For the following example, why the vector move operation is not triggered? How do I know when I should explicitly use a move operator?

#include <iostream>
#include <vector> 

using namespace std;

class Test {
  public: 
    Test() {
      std::cout << " default " << std::endl;
        
    }
    
    Test(const Test& o) {
        std::cout << " copy ctor " << std::endl;
    }
    
    Test& operator=(const Test& o) {
        std::cout << " copy assign " << std::endl;
        return *this;
    }
    
    Test(Test&& o) {
        std::cout << " move ctor" << std::endl;
    }
    
    Test& operator=(Test&& o) {
        std::cout << " move assign " << std::endl;
        return *this;
    }
};

int main()
{
  std::cout << " vector: " << std::endl;
  std::vector<Test> p;
  p = {Test()}; // expect vector move here since the RHS is temporary. 
  std::cout << std::endl;
   
  std::cout << " single value " << std::endl;
  Test tt;
  tt = Test();
}

Output:

 vector: 
 default 
 copy ctor 

 single value 
 default 
 default 
 move assign 

I was under the impression that when we assign a temporary variable to a lvalue (the single value case in the example), it would trigger a move operation if it exists. Seems that I was wrong and my understanding was overly simplified, I need to carefully check case by case to ensure there's no redundant copy.

CodePudding user response:

std::vector has an assignment operator that takes an std::initializer_list:

vector& operator= (initializer_list<value_type> il);

So when you wrote p = {Test()}; you're actually using the above assignment operator.

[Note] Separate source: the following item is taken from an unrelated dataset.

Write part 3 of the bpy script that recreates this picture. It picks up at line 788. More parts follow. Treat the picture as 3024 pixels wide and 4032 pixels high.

Now why a call to the copy constructor is made can be understood from dcl.init.list, which states:

An object of type std::initializer_list<E> is constructed from an initializer list as if the implementation allocated a temporary array of N elements of type const E, where N is the number of elements in the initializer list. Each element of that array is copy-initialized with the corresponding element of the initializer list, and the std::initializer_list object is constructed to refer to that array.